17. Notwithstanding such an explanation as subsequently offered, it would seem somewhat unusual for the family, holding such strong and adverse views of the appellant's family, that such an offer should be contemplated at all. It was submitted by Mr Kotas, that notwithstanding that the aunt seems to have been dismayed by the appellant's wish to marry outside the family and his Sunni faith, nevertheless she provided him with the family tree that was requested.
18. The report of Dr George of 12 th February 2019 was said to be supportive of the appellant's account of a family feud. It seems to me, and indeed Mr Kotas submits that the reverse would seem to be the position. In dealing with the appellant's position at paragraph 115 the expert contends that marriages between individuals of different tribes are not unusual in Yemen and would not normally be regarded as bringing dishonour on a family or tribe. Although the expert does not seek to rule out as implausible the account which the appellant has given, particularly in that the applicant's own marriage to a Yemeni woman from another tribe would have deeply upset his immediate relatives to the extent that they would target him, the comment however is made in the report that "such intense disapproval and sense of shame over persons marrying outside their tribe would be very unusual". Although the expert did not entirely rule out as implausible that the applicant's father's family might have disowned him and his father for not following the Shia religion, the expert comments that again such would have been unusual.
19. Mrs Brown contends that, because the expert could not definitively rule out the explanation, the report was capable of supporting the account. It appears to me however that is a somewhat difficult proposition to sustain when one reads the report as a whole. The expert also in paragraph 126 refers to a report from the US Embassy dated 7 th February 2007, to the effect that the line between Sunni and Shia in Yemen is highly blurred and the two groups often pray in the same mosques and worship much in the same manner. Identities are derived chiefly from tribal rather than religious affiliation.

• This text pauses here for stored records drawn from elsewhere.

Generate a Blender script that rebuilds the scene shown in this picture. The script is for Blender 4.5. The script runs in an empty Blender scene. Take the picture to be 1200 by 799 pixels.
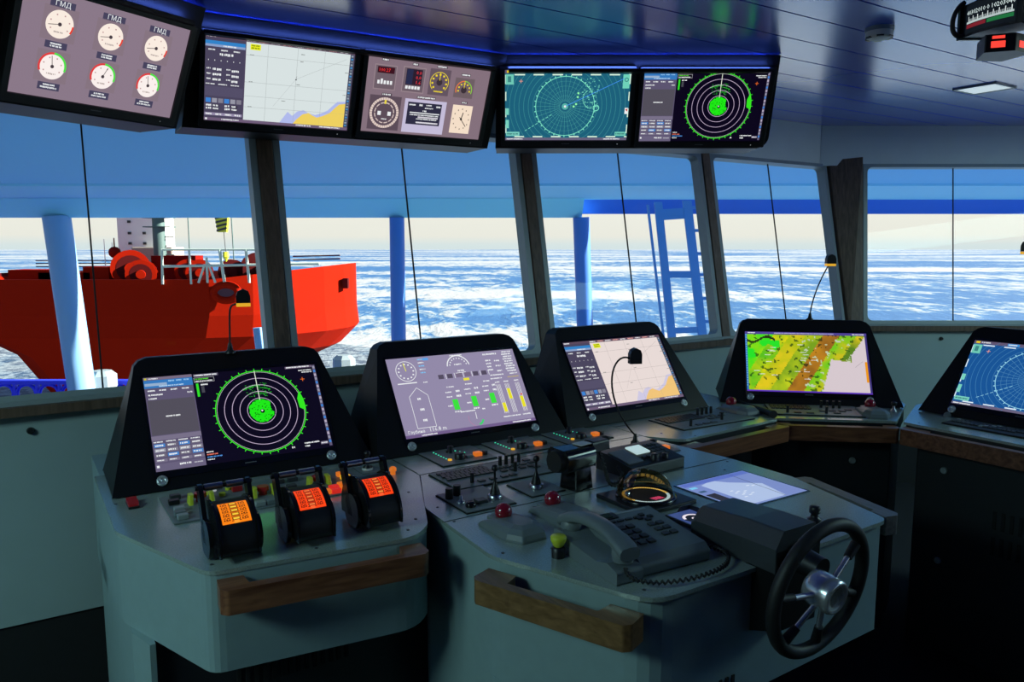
import bpy, bmesh, math, random
from mathutils import Vector, Matrix, noise
random.seed(7)
R = math.radians
SC = bpy.context.scene
COL = SC.collection

# ---------------------------------------------------------------- camera, world, sun, exposure
EYE = 1.62
cd_ = bpy.data.cameras.new('camera'); cam = bpy.data.objects.new('camera', cd_); COL.objects.link(cam)
cd_.sensor_width = 36; cd_.lens = 36 * 907.0 / 1200; cd_.clip_start = .05; cd_.clip_end = 6000
cam.location = (0, 0, EYE); cam.rotation_euler = (R(90 - 7.03), 0, 0)
SC.camera = cam
SC.view_settings.view_transform = 'Standard'; SC.view_settings.look = 'None'
SC.view_settings.exposure = 0.0; SC.view_settings.gamma = 1; SC.view_settings.use_curve_mapping = False
SC.cycles.use_denoising = True
SC.cycles.max_bounces = 7; SC.cycles.diffuse_bounces = 4; SC.cycles.glossy_bounces = 4
SC.cycles.sample_clamp_indirect = 6; SC.cycles.caustics_reflective = False; SC.cycles.caustics_refractive = False

world = bpy.data.worlds.new('world'); SC.world = world; world.use_nodes = True
nt = world.node_tree; nt.nodes.clear()
wo = nt.nodes.new('ShaderNodeOutputWorld'); bg = nt.nodes.new('ShaderNodeBackground')
tc = nt.nodes.new('ShaderNodeTexCoord'); sx = nt.nodes.new('ShaderNodeSeparateXYZ'); cr = nt.nodes.new('ShaderNodeValToRGB')
nt.links.new(tc.outputs['Generated'], sx.inputs[0]); nt.links.new(sx.outputs['Z'], cr.inputs[0])
nt.links.new(cr.outputs[0], bg.inputs[0]); nt.links.new(bg.outputs[0], wo.inputs[0])
el = cr.color_ramp.elements
el[0].position = 0.0; el[0].color = (.70, .80, .80, 1)
el[1].position = 1.0; el[1].color = (.04, .12, .36, 1)
for p_, c_ in ((.012, (.86, .85, .76, 1)), (.06, (.90, .90, .80, 1)), (.13, (.40, .52, .70, 1)), (.35, (.14, .28, .55, 1))):
    e_ = el.new(p_); e_.color = c_
bg.inputs[1].default_value = 1.0

sd = bpy.data.lights.new('sun', 'SUN'); sun = bpy.data.objects.new('sun', sd); COL.objects.link(sun)
sd.energy = 18; sd.angle = R(.6); sd.color = (1.0, .95, .86)
SUN_DIR = Vector((math.cos(R(4)) * math.cos(R(25)), math.sin(R(4)) * math.cos(R(25)), math.sin(R(25))))
sun.rotation_euler = SUN_DIR.to_track_quat('Z', 'Y').to_euler()

# ---------------------------------------------------------------- helpers
CY, SY = math.cos(R(33)), math.sin(R(33))
def W(d, n, z=0.0): return Vector((d * CY - n * SY, d * SY + n * CY, z))
def lin(c): return tuple(((v / 255) / 12.92 if v / 255 <= .04045 else ((v / 255 + .055) / 1.055) ** 2.4) for v in c)
MATS = {}
def mat(name, col, rough=.5, metal=0., bump=0., bscale=300., vary=0., vscale=40., spec=.5, emit=None, es=0., coat=0., bdist=.002):
    if name in MATS: return MATS[name]
    m = bpy.data.materials.new(name); m.use_nodes = True; t = m.node_tree
    b = t.nodes['Principled BSDF']; b.inputs['Base Color'].default_value = (*col, 1)
    b.inputs['Roughness'].default_value = rough; b.inputs['Metallic'].default_value = metal
    b.inputs['Specular IOR Level'].default_value = spec; b.inputs['Coat Weight'].default_value = coat
    geo = t.nodes.new('ShaderNodeTexCoord')
    nz = t.nodes.new('ShaderNodeTexNoise'); nz.inputs['Scale'].default_value = vscale; nz.inputs['Detail'].default_value = 3
    t.links.new(geo.outputs['Object'], nz.inputs['Vector'])
    mx = t.nodes.new('ShaderNodeMix'); mx.data_type = 'RGBA'
    v = max(vary, .03)
    mx.inputs['A'].default_value = (*[c * (1 - v) for c in col], 1); mx.inputs['B'].default_value = (*[min(1, c * (1 + v)) for c in col], 1)
    t.links.new(nz.outputs[0], mx.inputs['Factor']); t.links.new(mx.outputs['Result'], b.inputs['Base Color'])
    if bump:
        n2 = t.nodes.new('ShaderNodeTexNoise'); n2.inputs['Scale'].default_value = bscale; n2.inputs['Detail'].default_value = 1
        t.links.new(geo.outputs['Object'], n2.inputs['Vector'])
        bp = t.nodes.new('ShaderNodeBump'); bp.inputs['Strength'].default_value = bump; bp.inputs['Distance'].default_value = bdist
        t.links.new(n2.outputs[0], bp.inputs['Height']); t.links.new(bp.outputs[0], b.inputs['Normal'])
    if emit:
        b.inputs['Emission Color'].default_value = (*emit, 1); b.inputs['Emission Strength'].default_value = es
    MATS[name] = m; return m

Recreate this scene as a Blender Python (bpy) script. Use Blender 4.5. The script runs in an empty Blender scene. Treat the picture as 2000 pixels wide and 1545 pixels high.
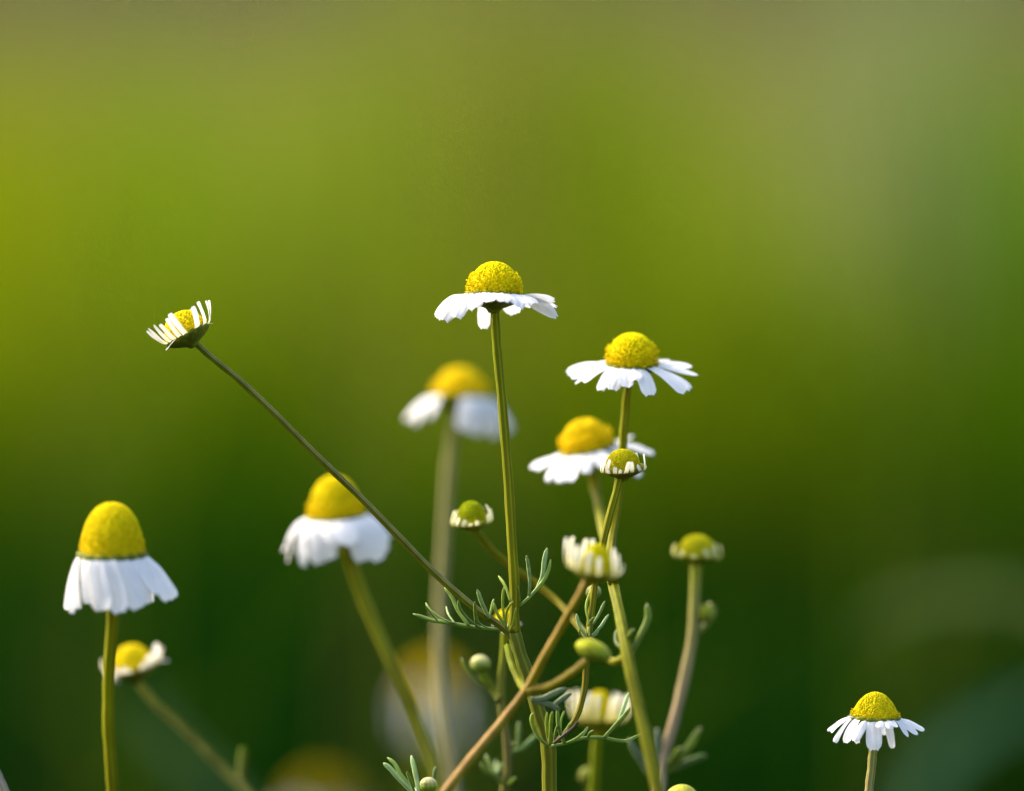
import bpy, math, random
import numpy as np
from mathutils import Vector, Matrix

# ------------------------------------------------------------------ scene, camera, world, sun
sc = bpy.context.scene
col = sc.collection
random.seed(7)
rng = np.random.default_rng(11)

CAM_D = 1.0                      # metres from the lens to the plants in focus (plane y = 0)
PITCH = math.radians(-1.5)
FOCAL, SENSOR = 220.0, 36.0
cam_data = bpy.data.cameras.new("camera")
cam = bpy.data.objects.new("camera", cam_data)
col.objects.link(cam)
cam.location = (0, -CAM_D, 0)
cam.rotation_euler = (math.radians(90) + PITCH, 0, 0)
cam_data.lens, cam_data.sensor_width = FOCAL, SENSOR
cam_data.clip_start, cam_data.clip_end = 0.02, 400
cam_data.dof.use_dof = True
cam_data.dof.focus_distance = CAM_D * math.cos(PITCH)
cam_data.dof.aperture_fstop = 6.1
sc.camera = cam

SUN_AZ, SUN_EL = math.radians(-62), math.radians(42)      # azimuth from +Y towards +X
world = bpy.data.worlds.new("World")
sc.world = world
world.use_nodes = True
wn = world.node_tree.nodes
bg = wn["Background"]
sky = wn.new("ShaderNodeTexSky")
sky.sky_type = 'NISHITA'
sky.sun_disc = False
sky.sun_elevation = SUN_EL
sky.sun_rotation = SUN_AZ
sky.air_density = 1.0
sky.dust_density = 5.0
sky.ozone_density = 0.4
world.node_tree.links.new(sky.outputs[0], bg.inputs[0])
bg.inputs[1].default_value = 0.15

sun_data = bpy.data.lights.new("sun", 'SUN')
sun_data.energy = 1.25
sun_data.angle = math.radians(28)
sun_data.color = (1.0, 0.90, 0.74)
sun = bpy.data.objects.new("sun", sun_data)
col.objects.link(sun)
sdir = Vector((math.sin(SUN_AZ) * math.cos(SUN_EL), math.cos(SUN_AZ) * math.cos(SUN_EL), math.sin(SUN_EL)))
sun.rotation_euler = sdir.to_track_quat('Z', 'Y').to_euler()
sun.location = (-2, 1, 3)

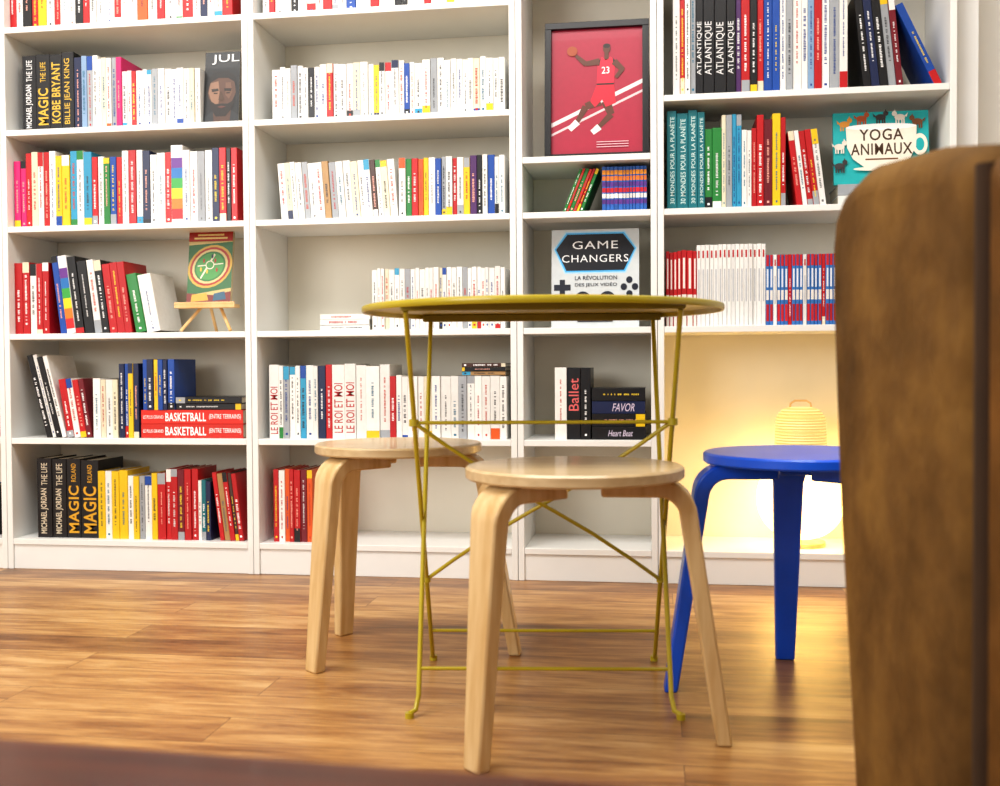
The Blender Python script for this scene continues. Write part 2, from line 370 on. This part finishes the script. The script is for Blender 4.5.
seg(Z2,332,356,363,'ww',text=LR,tcol='#b5191f',group=g,tspan=(.08,.75)); seg(Z2,356,390,364,'www',group=g); seg(Z2,390,402,375,'rw',group=g)
seg(Z2,402,507,376,'wwwlwwwewwwww',group=g,hj=.01)
zz=on_y(480,375.3,YB)[1]
stack(zz,462,506,363,'akd',group=g,y=YB+.004)
seg(ZB,273,312,469,'rworrmo',group='red books on the bottom shelf',vb=500)
# bay C
seg(Z4,562,582,168,'gfgfrg',22,group='thin leaning comics',vb=205,dep=.15)
seg(Z4,602,647,166,'qqqqqqqqqqqq',group='small striped booklets',vb=190,hj=.005)
seg(Z2,555,567,366,'w',group='novels beside a stack'); seg(Z2,567,591,366,'kk',text=['Ballet',None],tcol='#e06a6a',group='novels beside a stack',tspan=(.4,.85))
HB=(('Heart Beat',.3,.76,1.),); FV=(('FAVOR',.38,.8,1.),)
stack(Z2,592,646,388,'kknk',[HB,None,FV,None],'#d8cbe0',group='dark novels stacked flat',vb=420)
# bay D
g='tall books on the top shelf'
seg(ZD5,673,696,-25,'wrwe',group=g,vb=40,dep=.19); seg(ZD5,696,736,-12,'kkkk',text='ATLANTIQUE',tcol='#e2e2e2',group=g,vb=40,dep=.19,tspan=(.2,.7))
seg(ZD5,736,764,-20,'urkr',group=g,vb=40,dep=.19); seg(ZD5,764,780,-15,'bb',group=g,vb=40,dep=.19)
seg(ZD5,780,848,-22,'wewwsrwew',group=g,vb=40,dep=.19); seg(ZD5,864,904,-10,'knkem',-6,group=g,vb=80,dep=.19)
seg(ZD5,935,944,0,'b',-25,group=g,vb=80,dep=.19,hj=0)
g='travel and novelty books on the second shelf'
seg(Z4,667,705,110,'tttt',text=(('30 MONDES POUR LA PLANÈTE',.06,.94,.75),),tcol='#d5ebe6',group=g,vb=160); seg(Z4,705,722,126,'gg',group=g); seg(Z4,722,742,114,'lecc',group=g)
seg(Z4,742,757,128,'wwr',group=g); seg(Z4,757,786,112,'rmyr',group=g,hj=.08); seg(Z4,797,827,128,'rwrrw',-7,group=g)
seg(Z3,666,697,250,'hhhhhhh',stuff=True,vb=300); seg(Z3,697,766,244,'x'*16,stuff=True,vb=300,dep=.13,plain=True,hj=.005)
seg(Z3,766,837,254,'zzxzzzrzzzxzzzzrzzz',stuff=True,vb=300,dep=.13,plain=True,hj=.005)
seg(ZB,-30,-8,485,'nbk',group='books in the neighbouring bookcase',vb=500); seg(Z2,-32,-10,390,'rwr',group='books in the neighbouring bookcase',vb=410)
STUFF.xf=None
STUFF.obj('books',[M_BOOK],attr=True,kind='stuff',label='rows of thin paperbacks and comics on white shelves',category='books')
# ---------------------------------------------------------------- covers facing out
def face(name,u0,u1,vt,z,y,art,label,lean=6,th=.012,back='#f2f2f2',category='book',vb=None):
    vb=vt+40 if vb is None else vb
    X0=on_y(u0,vb,y)[0]; X1=on_y(u1,vb,y)[0]; W=X1-X0; H=(on_y((u0+u1)/2,vt,y)[1]-z)/math.cos(math.radians(lean))
    b=MB(); bc=lin(back)
    b.box(0,W,0,.0016,0,H,bc); b.box(0,W,th-.0016,th,0,H,bc); b.box(0,.0016,.0016,th-.0016,0,H,bc); b.box(.0017,W-.002,.0016,th-.0016,.002,H-.002,PAGE)
    class A: pass
    a=A(); lay=[0]
    def pt(e): return lambda p,q:(p*W,-e,q*H)
    def poly(pts,c):
        lay[0]+=1; e=.0002+.00012*lay[0]; f=pt(e); b.add([f(*p) for p in pts],[tuple(range(len(pts)))],lin(c))
    def rect(x0,x1,y0,y1,c): poly([(x0,y0),(x1,y0),(x1,y1),(x0,y1)],c)
    def ell(cx,cy,rx,ry,c,n=28): poly([(cx+rx*math.cos(2*math.pi*i/n),cy+ry*math.sin(2*math.pi*i/n)) for i in range(n)],c)
    def txt(s,x0,x1,y0,y1,c):
        lay[0]+=1; e=.0002+.00012*lay[0]; f=pt(e); b.text(s,lambda p,q:f(x0+p*(x1-x0),y0+q*(y1-y0)),lin(c))
    a.poly,a.rect,a.ell,a.txt=poly,rect,ell,txt
    art(a)
    o=b.obj(name,[M_BOOK],attr=True,label=label,category=category)
    o.matrix_world=Matrix.Translation((X0,y,z+.0003))@Matrix.Rotation(-math.radians(lean),4,'X')
    return X0,X1,H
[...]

20. In terms of the ethnic, social and political profile of the appellant it is contended that the Judge wholly omitted consideration of that matter. Prima facie there is merit in that contention. However, once again the report of Dr George is instructive on that issue. Firstly, Dr George, at paragraph 129 of the report, indicates that there is no Alshami tribe. Alshami is transliterated into English as Hashemite who are simply persons who claim the prophet Mohammed as an ancestor. A proportion of the Yemeni population claiming to be Hashemites varies between 7 and 12%. The Al-Shami or Hashemites can be Sunni or Shia, although the majority are Shia of the Zeibi persuasion. It is said that they are not all members of a defined, coherent group. While Hashemites play a significant role in the Houthi movement, the latter by no means represents all Hashemites. The expert goes on to say:-
"In view of the extreme diversity of Al-Shami or Hashemite families, it is not possible to generalise about the political or socio-cultural stances of individual families.
To the best of my knowledge and belief the Saudi-led anti-Houthi alliance does not engage in the arbitrary targeting of persons carrying the name Al-Shami simply because of their names. Indeed, there are numerous Al-Shamis who are citizens of Saudi Arabia and the other Arab states comprising the coalition.".
21. Dr George concludes that Mr Alshami would not face undue difficulties in Yemen on account of his ethnic, social or political identity. Dr George can ascertain no obvious reasons why the appellant might be at real risk from the Government. Some Al-Shami can of course face discrimination, harassment because of their significant involvement with the movement. This does not apply to the appellant.
22. Given the comments of Dr George it is difficult to understand how that report could said to be supportive of the case for the appellant, rather the reverse.
23. Permission to challenge the decision of the First-tier Tribunal was granted by the Upper Tribunal on the basis that the report of Dr George could have made a material difference to the outcome of the appeal in favour of the Appellant.
24. It seems to me, having read the report in detail and putting matters into context, it is a report that gives the appellant little if any support. Indeed is a report which materially undermines the case as presented for the appellant.
25. Clearly, as Mrs Brown indicates, the Judge ought properly to have considered that report and made reference to it in the determination. That having been said, it is abundantly clear that had the Judge considered that report it would have afforded no assistance to the appellant in the presentation of the case, indeed quite to the contrary. Clearly the Judge was in error not to have considered the issues raised as to being Alshami but it is not a material error given what the Report had to say.
26. Although the reasons of the Judge were very brief he was entitled to rely upon the comments made in the reasons for refusal and adopt them as his own.
27. Even if there were some substance as to hostility between the appellant and his father's family it was the finding of the Judge, given the context of life in Yemen and the nature of the overall conflict and difficulties that are faced by the population that the issue of mixed marriage was unlikely to be a significant one in the practical considerations. It seems to me that that was a comment properly open to be made. The appellant was now separated or divorced from his wife and would have no need to return to his Father's family. Given the general disorder in the Yemen there would be little prospect of the family tracing him even if they had any interest in doing so.
28. Although there are clearly shortcomings with the determination I find that such, particularly in light of the report of Dr George, discloses no material error of law.
Notice of Decision
29. In those circumstances the appeal before the Upper Tribunal is dismissed. The Grant of humanitarian protection clearly remains in force.
Direction Regarding Anonymity - Rule 14 of the Tribunal Procedure (Upper Tribunal) Rules 2008
Unless and until a Tribunal or court directs otherwise, the appellant is granted anonymity. No report of these proceedings shall directly or indirectly identify him or any member of his family. This direction applies both to the appellant and to the respondent. Failure to comply with this direction could lead to contempt of court proceedings.